[The problem]: Transcribe the material word for word, but without the images.

[Source material]:

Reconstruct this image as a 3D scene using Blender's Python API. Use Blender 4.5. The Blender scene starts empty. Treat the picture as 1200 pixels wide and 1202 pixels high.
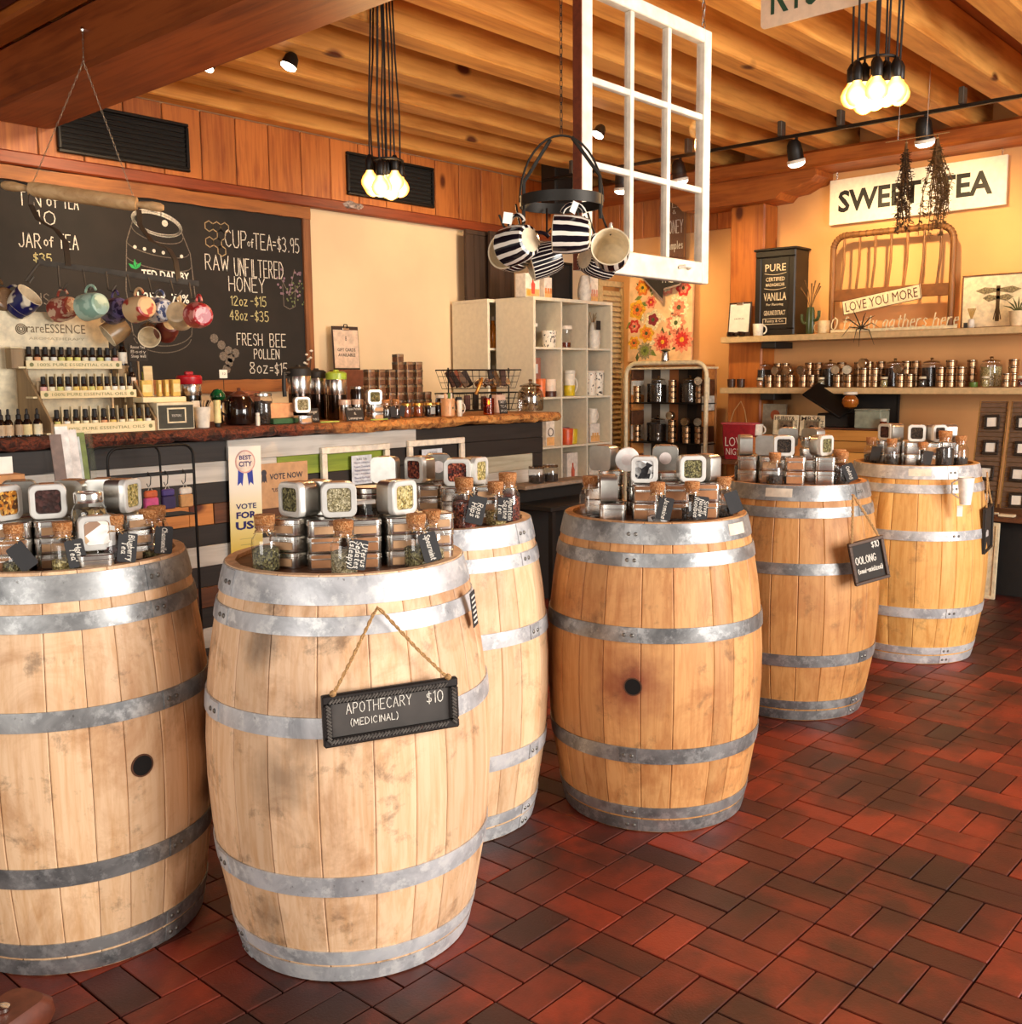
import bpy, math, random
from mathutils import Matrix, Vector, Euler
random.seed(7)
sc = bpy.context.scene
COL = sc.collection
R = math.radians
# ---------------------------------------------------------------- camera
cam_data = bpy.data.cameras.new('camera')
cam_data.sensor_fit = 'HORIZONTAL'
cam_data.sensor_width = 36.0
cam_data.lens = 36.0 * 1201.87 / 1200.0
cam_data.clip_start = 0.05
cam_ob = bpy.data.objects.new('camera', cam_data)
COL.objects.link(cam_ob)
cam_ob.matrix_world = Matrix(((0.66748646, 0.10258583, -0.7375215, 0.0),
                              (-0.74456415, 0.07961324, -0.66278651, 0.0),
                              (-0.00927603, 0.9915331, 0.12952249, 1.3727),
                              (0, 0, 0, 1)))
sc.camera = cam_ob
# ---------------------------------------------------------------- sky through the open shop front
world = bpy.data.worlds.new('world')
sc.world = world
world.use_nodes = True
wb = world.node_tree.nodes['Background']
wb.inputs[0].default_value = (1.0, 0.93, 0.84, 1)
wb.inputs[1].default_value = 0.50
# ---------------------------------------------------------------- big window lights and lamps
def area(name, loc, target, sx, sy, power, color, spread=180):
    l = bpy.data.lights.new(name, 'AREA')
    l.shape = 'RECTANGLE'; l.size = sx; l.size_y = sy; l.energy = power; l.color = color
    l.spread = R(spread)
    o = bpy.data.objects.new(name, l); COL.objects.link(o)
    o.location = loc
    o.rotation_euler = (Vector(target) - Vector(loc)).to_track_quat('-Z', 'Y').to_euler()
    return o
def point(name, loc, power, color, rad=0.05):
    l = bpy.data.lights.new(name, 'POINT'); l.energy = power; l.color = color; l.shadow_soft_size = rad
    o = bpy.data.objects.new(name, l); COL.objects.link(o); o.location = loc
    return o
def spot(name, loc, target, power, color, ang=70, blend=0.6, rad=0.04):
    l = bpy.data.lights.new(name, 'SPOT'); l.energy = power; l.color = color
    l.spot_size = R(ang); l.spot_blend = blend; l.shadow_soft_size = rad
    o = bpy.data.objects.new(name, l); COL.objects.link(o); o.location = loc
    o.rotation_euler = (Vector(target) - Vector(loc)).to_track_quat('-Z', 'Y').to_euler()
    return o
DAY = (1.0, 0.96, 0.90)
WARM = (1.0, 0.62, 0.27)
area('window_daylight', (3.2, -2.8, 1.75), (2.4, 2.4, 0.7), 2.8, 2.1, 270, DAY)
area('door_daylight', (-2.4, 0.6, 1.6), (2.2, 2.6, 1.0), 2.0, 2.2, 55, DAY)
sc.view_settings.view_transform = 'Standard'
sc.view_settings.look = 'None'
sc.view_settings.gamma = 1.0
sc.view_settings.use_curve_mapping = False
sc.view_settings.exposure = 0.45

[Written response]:
Reconstruct this image as a 3D scene using Blender's Python API. Use Blender 4.5. The Blender scene starts empty. Treat the picture as 1200 pixels wide and 1202 pixels high.
import bpy, math, random
from mathutils import Matrix, Vector, Euler
random.seed(7)
sc = bpy.context.scene
COL = sc.collection
R = math.radians
# ---------------------------------------------------------------- camera
cam_data = bpy.data.cameras.new('camera')
cam_data.sensor_fit = 'HORIZONTAL'
cam_data.sensor_width = 36.0
cam_data.lens = 36.0 * 1201.87 / 1200.0
cam_data.clip_start = 0.05
cam_ob = bpy.data.objects.new('camera', cam_data)
COL.objects.link(cam_ob)
cam_ob.matrix_world = Matrix(((0.66748646, 0.10258583, -0.7375215, 0.0),
                              (-0.74456415, 0.07961324, -0.66278651, 0.0),
                              (-0.00927603, 0.9915331, 0.12952249, 1.3727),
                              (0, 0, 0, 1)))
sc.camera = cam_ob
# ---------------------------------------------------------------- sky through the open shop front
world = bpy.data.worlds.new('world')
sc.world = world
world.use_nodes = True
wb = world.node_tree.nodes['Background']
wb.inputs[0].default_value = (1.0, 0.93, 0.84, 1)
wb.inputs[1].default_value = 0.50
# ---------------------------------------------------------------- big window lights and lamps
def area(name, loc, target, sx, sy, power, color, spread=180):
    l = bpy.data.lights.new(name, 'AREA')
    l.shape = 'RECTANGLE'; l.size = sx; l.size_y = sy; l.energy = power; l.color = color
    l.spread = R(spread)
    o = bpy.data.objects.new(name, l); COL.objects.link(o)
    o.location = loc
    o.rotation_euler = (Vector(target) - Vector(loc)).to_track_quat('-Z', 'Y').to_euler()
    return o
def point(name, loc, power, color, rad=0.05):
    l = bpy.data.lights.new(name, 'POINT'); l.energy = power; l.color = color; l.shadow_soft_size = rad
    o = bpy.data.objects.new(name, l); COL.objects.link(o); o.location = loc
    return o
def spot(name, loc, target, power, color, ang=70, blend=0.6, rad=0.04):
    l = bpy.data.lights.new(name, 'SPOT'); l.energy = power; l.color = color
    l.spot_size = R(ang); l.spot_blend = blend; l.shadow_soft_size = rad
    o = bpy.data.objects.new(name, l); COL.objects.link(o); o.location = loc
    o.rotation_euler = (Vector(target) - Vector(loc)).to_track_quat('-Z', 'Y').to_euler()
    return o
DAY = (1.0, 0.96, 0.90)
WARM = (1.0, 0.62, 0.27)
area('window_daylight', (3.2, -2.8, 1.75), (2.4, 2.4, 0.7), 2.8, 2.1, 270, DAY)
area('door_daylight', (-2.4, 0.6, 1.6), (2.2, 2.6, 1.0), 2.0, 2.2, 55, DAY)
sc.view_settings.view_transform = 'Standard'
sc.view_settings.look = 'None'
sc.view_settings.gamma = 1.0
sc.view_settings.use_curve_mapping = False
sc.view_settings.exposure = 0.45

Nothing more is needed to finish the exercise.